## WRITTEN EXERCISE
All lines in which the word "Write" occurs are to be extracted.

Entries from a dataset
------------------------
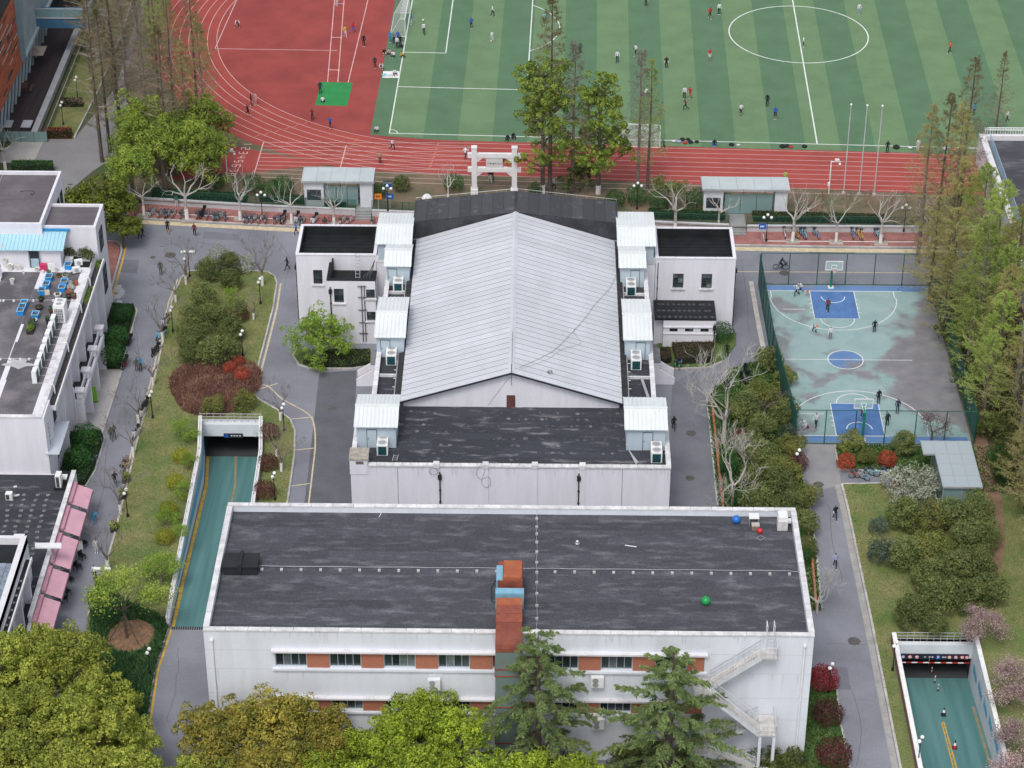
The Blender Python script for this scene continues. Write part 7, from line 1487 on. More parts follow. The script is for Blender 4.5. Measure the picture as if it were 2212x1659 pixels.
# planting
HUE = {}
def at(px,py,z=0.0,zc=0.0):
 """ground spot under a point seen at height zc"""
 p = G(px,py,zc if zc else z); return (p.x,p.y,z)
L_GROVE = leafmat('grove_leaf',[(.04,.09,.016),(.095,.165,.024),(.18,.255,.034),(.28,.34,.055)],.25,pscale=.5)
CA = [mk_camphor(11,L_CAMPH),mk_camphor(12,L_CAMPH),mk_camphor(13,L_CAMPH,R=4.0)]
for k,(x,y,v,s,w) in enumerate(((20,1425,0,1,'touching the left picture edge below the white corner block'),(128,1412,1,1,'directly below the last pink awning'),(212,1470,2,.85,'next to the mulched tree pit'),(55,1535,1,1,'at the left picture edge, half way down the olive mass'),(170,1560,0,1,'in the middle of the olive mass, lower left'),(15,1655,2,1.05,'in the bottom left corner of the picture'),(268,1625,2,.8,'beside the lower end of the left road'),(130,1680,1,1,'at the bottom edge left of the road, second from the corner'),(405,1655,2,.8,'at the bottom edge just right of the left road'),(485,1690,0,.85,'at the bottom edge below the bronze trees'),(350,1705,1,.7,'at the bottom edge where the left road leaves the picture'),(260,1540,0,.7,'overhanging the lily turf'),(90,1330,2,.62,'smaller one under the corner block wall'),(535,1735,1,.9,'at the bottom edge under the middle bronze tree'))):
 veg('camph%d' % v,CA[v],at(x,y,0,7.8),'olive yellow camphor tree ' + w,'camphor trees along the near edge',k * 1.7,s)
CB_ = [mk_camphor(21,L_BRONZ,R=4.2),mk_camphor(22,L_BRONZ,R=4.4)]
for k,(x,y,v,s,w) in enumerate(((478,1560,0,.95,'left end of the bronze group before the front wall'),(590,1545,1,.95,'middle of the bronze group before the front wall'),(692,1540,0,.78,'right end of the bronze group under the first windows'),(590,1650,0,.95,'at the bottom edge below the bronze group'),(690,1620,1,.8,'between the bronze group and the bright trees'),(500,1630,1,.8,'below the left end of the bronze group'))):
 veg('bronze%d' % v,CB_[v],at(x,y,0,7.8),'bronze leaved camphor tree, ' + w,'camphor trees along the near edge',k * 2.3,s)
CC = [mk_camphor(31,L_BRIGHT,R=3.8),mk_camphor(32,L_BRIGHT,R=4.0)]
for k,(x,y,v,s,w) in enumerate(((905,1535,0,.92,'tallest one left of the rusty duct'),(990,1580,1,.85,'against the foot of the rusty duct'),(845,1600,1,.9,'left of the tallest bright one'),(752,1610,0,.72,'next to the bronze trees'),(700,1675,1,.85,'at the bottom edge below the bronze trees'),(920,1672,0,1,'at the bottom edge below the tallest bright one'),(1050,1690,1,.85,'at the bottom edge below the duct'),(1140,1670,0,.8,'at the bottom edge before the left cedar'),(1245,1680,1,.8,'at the bottom edge between the two cedars'),(1345,1712,0,.75,'at the bottom edge left of the right cedar'),(1530,1725,1,.7,'at the bottom edge right of the right cedar'),(790,1700,0,.9,'at the bottom edge left of the middle'),(860,1720,1,.9,'at the bottom edge near the middle'),(990,1735,0,.9,'at the bottom edge just left of the duct line'),(1100,1740,1,.85,'at the bottom edge just right of the duct line'),(1200,1735,0,.8,'at the bottom edge below the left cedar'),(1300,1745,1,.8,'at the bottom edge below the gap of the cedars'))):
 veg('bright%d' % v,CC[v],at(x,y,0,7.8 * s),'bright yellow green camphor tree ' + w,'camphor trees along the near edge',k * 2.1,s)
veg('cedar0',mk_cedar(41,15.6,6.0),(.25,139.6,0),'tall dark green cedar beside the rusty duct','cedars before the front wall',.4,(1.22,1.22,1)); veg('cedar1',mk_cedar(42,14.2,6.0),(10.6,139.3,0),'broad dark green cedar left of the outside stair','cedars before the front wall',1.9,(1.22,1.22,1))
for k,(x,y) in enumerate(((1360,1640),(1420,1660),(1180,1655),(1500,1665),(1700,1650),(1670,1672))): veg('darkb',mk_shrub(45,L_DARK,1.9,2.6,2600,.2,'leafy_shrub',5),at(x,y,0,1.2),'dark leafy shrub, %s from the left along the foot of the front wall' % ORD[k],'shrubs along the front wall',k)
GR = [mk_camphor(51,L_GROVE,R=3.6,H=9,n=34,size=.22,nclump=4.2,nleaf=50,lf=.2),mk_camphor(52,L_GROVE,R=3.4,H=10,n=34,size=.22,nclump=4.2,nleaf=50,lf=.2)]
for k,(x,y) in enumerate(((296,232),(375,262),(440,240),(448,300),(300,312),(425,330),(352,345),(285,375))): veg('grove%d' % (k % 2),GR[k % 2],at(x,y,UP,7.6 if k < 4 else 5.0),'leafy green evergreen, %s of the grove counted from the far end' % ORD[k],'evergreen grove left of the track',k * 1.3,(1,.95,1.05,.9)[k % 4])
mg = mk_camphor(55,L_MAGN,R=4.3,H=8.2,n=30,size=.34,nclump=3.4,nleaf=44,rc=.6,lf=.4,name='evergreen_tree'); veg('magn',mg,at(212,415,0,6.3),'glossy broad evergreen beside the white stair tower'); veg('magn',mg,at(262,470,0,3.8),'smaller glossy evergreen hanging over the brick corner',None,2,.55)
ME = {'b': (mk_meta(61,L_METAB),'brown bare'),'x': (mk_meta(62,L_METAX,20,3.8,1.1,.7),'grey bare'),'g': (mk_meta(63,L_METAG,20,4.2,1.2,1.2),'fresh green'),'o': (mk_meta(64,L_METAO,19,4.0,1.2,1.1),'yellow green'),'B': (mk_meta(65,L_METAB,23,4.6,1.4,.9),'brown')}
for k,(x,y,c,s,w,u) in enumerate(((221,350,'B',.98,'standing nearest the drive',0),(238,330,'b',.85,'just right of the one nearest the drive',0),(262,300,'B',1.05,'between drive and grove, near end',0),(285,300,'x',1,'at the left edge of the grove',UP),(196,160,'b',.9,'above the terrace railing',0),(250,215,'b',.95,'half way up the drive',0),(270,130,'B',.9,'at the far end of the drive',0),(322,318,'x',.95,'rising from the middle of the grove',UP),(366,378,'b',.85,'rising before the grove near the low wall',UP),(345,210,'g',.85,'behind the grove near the curve',UP),(330,120,'g',.8,'by the outer curve of the track',UP),(365,140,'g',.6,'closest to the outer lane',UP),(300,90,'x',.9,'far up beyond the footbridge',UP),(410,350,'o',.82,'over the right part of the grove',UP),(447,340,'o',.95,'rightmost above the grove, before the red lanes',UP),(225,60,'b',.9,'at the top picture edge by the footbridge',0),(345,50,'g',.65,'at the top picture edge by the track',UP),(384,330,'B',.9,'over the middle of the grove',UP),(432,300,'b',.9,'over the red lanes behind the grove',UP),(308,190,'B',.85,'left of the outer curve',UP))):
 veg('meta' + c,ME[c][0],(G(x,y,u).x,G(x,y,u).y,u),'tall %s conifer %s' % (ME[c][1],w),'tall conifers left of the track',k * 1.1,s)
veg('tg0',mk_tallgreen(71,L_GROVE,17.5,4.6,64,.25),at(1172,417,UP),'tall olive evergreen right of the white gateway'); veg('tg1',mk_tallgreen(72,L_GROVE,15,3.8,54,.25),at(1292,418,UP),'second olive evergreen before the pitch, left of the small goal')
for k,(x,y,c,s,w) in enumerate(((1188,418,'b',1.12,'rising through the olive evergreen by the gateway'),(1237,412,'x',.95,'between the two olive evergreens'),(1266,416,'o',.62,'just left of the second olive evergreen'),(1377,409,'x',.9,'left one of the pair before the small goal'),(1399,412,'g',.82,'right one of the pair before the small goal'))): veg('meta' + c,ME[c][0],at(x,y,UP),'slim %s conifer %s' % (ME[c][1],w),'slim conifers before the pitch',k * 1.9 + 1,s)
veg('mags',mk_shrub(73,L_DARK,2.0,4.2,1500,.3,'small_evergreen',6),at(1250,416,UP),'dark small-leaved evergreen below the slim conifers')
for k,(x,y,c,s,w) in enumerate(((41.6,224.5,'o',1.02,'first of the line behind the court corner'),(43.2,223.6,'b',.95,'second of the line behind the court corner'),(44.2,221.3,'o',1.12,'third of the line behind the court corner'),(45.6,225.4,'B',1.06,'fourth and tallest of the line behind the court corner'),(54.5,252.5,'b',.55,'at the right edge beside the far goal'))): veg('meta' + c,ME[c][0],(x,y,0 if y < 232 else UP),'tall %s conifer %s' % (ME[c][1],w),'tall conifers right of the court',k * 1.7,s)
MR = [mk_meta(66,L_METAG,17,6.0,1.5,1.3,start=.06,size=.14),mk_meta(67,L_METAO,16,6.0,1.5,1.2,start=.06,size=.13),mk_meta(68,L_METAG,15,6.0,1.5,1.4,start=.04,size=.15)]
for k,(x,y,v,s) in enumerate(((41.8,216.5,1,.66),(43.2,213.5,1,.8),(42.2,209.5,1,.6),(46.5,217,0,.95),(47.3,211.5,0,1),(45.0,206,0,.9),(47.0,203.5,2,.95),(43.4,201,2,.62),(45.4,196.5,2,.85),(43.9,193,0,.62),(46.6,191,1,.75),(48.6,207.5,1,1),(49.6,210.5,0,.8),(47.4,186,1,.62),(44.6,219.5,1,.95),(50.0,202,0,1),(46.3,198.5,1,.9))):
 veg('mr%d' % v,MR[v],(x,y,.1),'leafing feathery conifer, %s from the road in the belt right of the court' % ORD[k],'leafing conifers right of the court',k * 2.3,s)
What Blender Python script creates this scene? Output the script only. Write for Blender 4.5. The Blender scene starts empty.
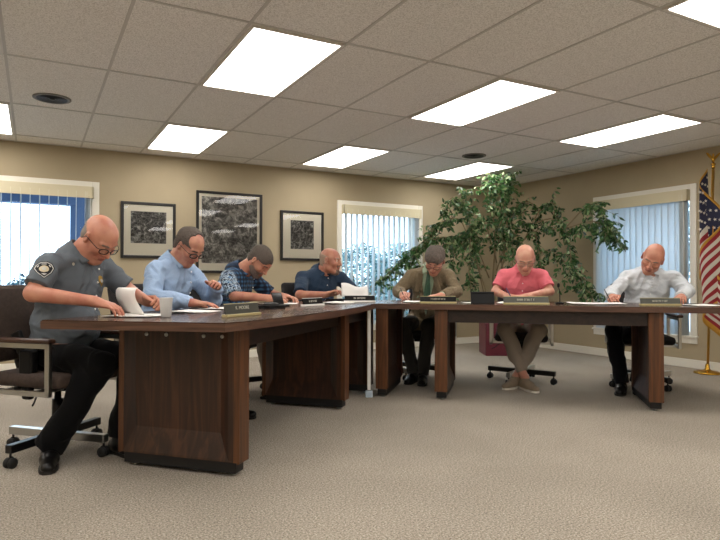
LAMP = 7.0
import bpy, bmesh, math, random
import numpy as np
from mathutils import Vector, Matrix, Euler
PI = math.pi
scene = bpy.context.scene
COL = scene.collection
random.seed(7)
# ------------------------------------------------------------------ measures
CH = 0.98435; XR = 6.431; YB = 7.199; CZ = 2.4254; XL = -3.3; YF = -4.6
F_PX = 594.218; PITCH = 0.014818; ROLL = 0.0019658; YAW = 0.50200
# ------------------------------------------------------------------ materials
def rgb(h, g=1.0):
    h = h.lstrip('#'); c = [int(h[i:i+2], 16)/255 for i in (0, 2, 4)]
    return tuple([(x/12.92 if x <= .04045 else ((x+.055)/1.055)**2.4)*g for x in c] + [1])
def mat(name, color, rough=.6, metal=0, bump=0, bscale=200, spec=.5, var=0, vscale=8, emit=None, estr=0, sheen=0, alpha=1, trans=0, coat=0, detail=4):
    m = bpy.data.materials.new(name); m.use_nodes = True
    n = m.node_tree.nodes; l = m.node_tree.links; b = n['Principled BSDF']
    c = rgb(color) if isinstance(color, str) else color
    b.inputs['Base Color'].default_value = c
    b.inputs['Roughness'].default_value = rough; b.inputs['Metallic'].default_value = metal
    b.inputs['Specular IOR Level'].default_value = spec
    b.inputs['Coat Weight'].default_value = coat
    if sheen: b.inputs['Sheen Weight'].default_value = sheen
    if trans: b.inputs['Transmission Weight'].default_value = trans
    if alpha < 1: b.inputs['Alpha'].default_value = alpha
    if emit: b.inputs['Emission Color'].default_value = rgb(emit); b.inputs['Emission Strength'].default_value = estr
    tc = n.new('ShaderNodeTexCoord')
    if var:
        t = n.new('ShaderNodeTexNoise'); t.inputs['Scale'].default_value = vscale; t.inputs['Detail'].default_value = detail
        l.new(tc.outputs['Object'], t.inputs['Vector'])
        r = n.new('ShaderNodeValToRGB'); r.color_ramp.elements[0].position = .3; r.color_ramp.elements[1].position = .7
        r.color_ramp.elements[0].color = tuple([x*(1-var) for x in c[:3]] + [1]); r.color_ramp.elements[1].color = tuple([min(1, x*(1+var)) for x in c[:3]] + [1])
        l.new(t.outputs['Fac'], r.inputs['Fac']); l.new(r.outputs['Color'], b.inputs['Base Color'])
    if bump:
        t = n.new('ShaderNodeTexNoise'); t.inputs['Scale'].default_value = bscale; t.inputs['Detail'].default_value = 3
        l.new(tc.outputs['Object'], t.inputs['Vector'])
        bp = n.new('ShaderNodeBump'); bp.inputs['Strength'].default_value = bump; bp.inputs['Distance'].default_value = .01
        l.new(t.outputs['Fac'], bp.inputs['Height']); l.new(bp.outputs['Normal'], b.inputs['Normal'])
    return m
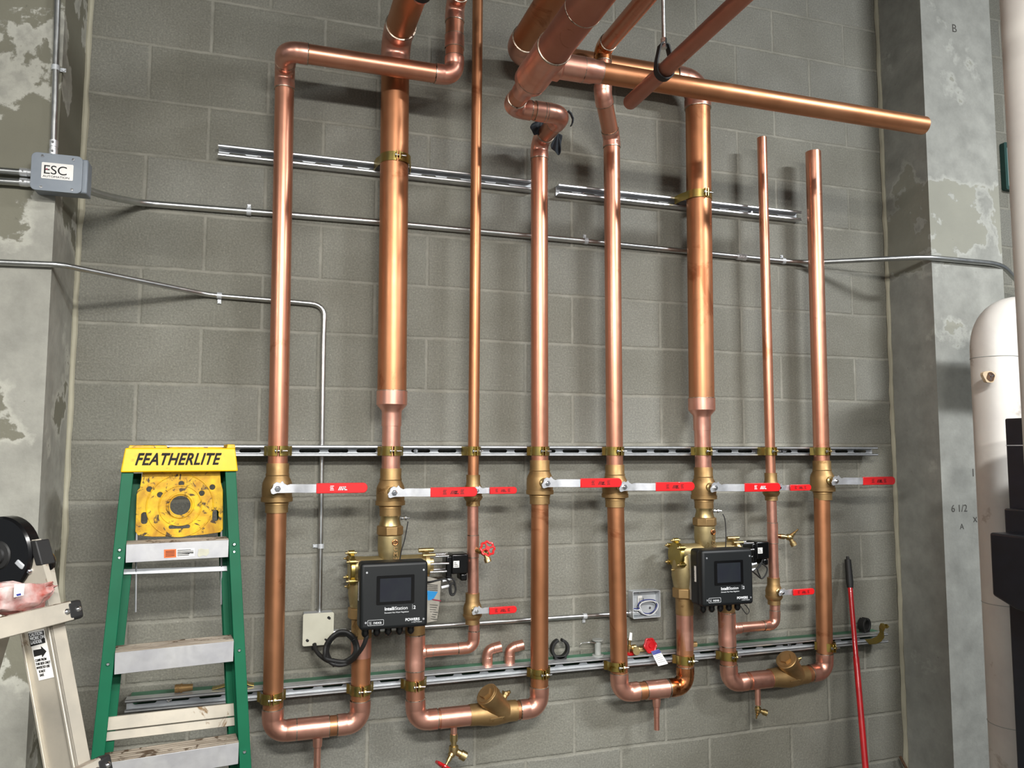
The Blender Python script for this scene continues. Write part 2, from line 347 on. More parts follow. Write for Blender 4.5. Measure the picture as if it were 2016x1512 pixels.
------------------------
## WRITTEN ANSWER
The Blender Python script for this scene continues. Write part 7, from line 1487 on. More parts follow. The script is for Blender 4.5. Measure the picture as if it were 2212x1659 pixels.
What Blender Python script creates this scene? Output the script only. Write for Blender 4.5. The Blender scene starts empty.
The Blender Python script for this scene continues. Write part 2, from line 347 on. More parts follow. Write for Blender 4.5. Measure the picture as if it were 2016x1512 pixels.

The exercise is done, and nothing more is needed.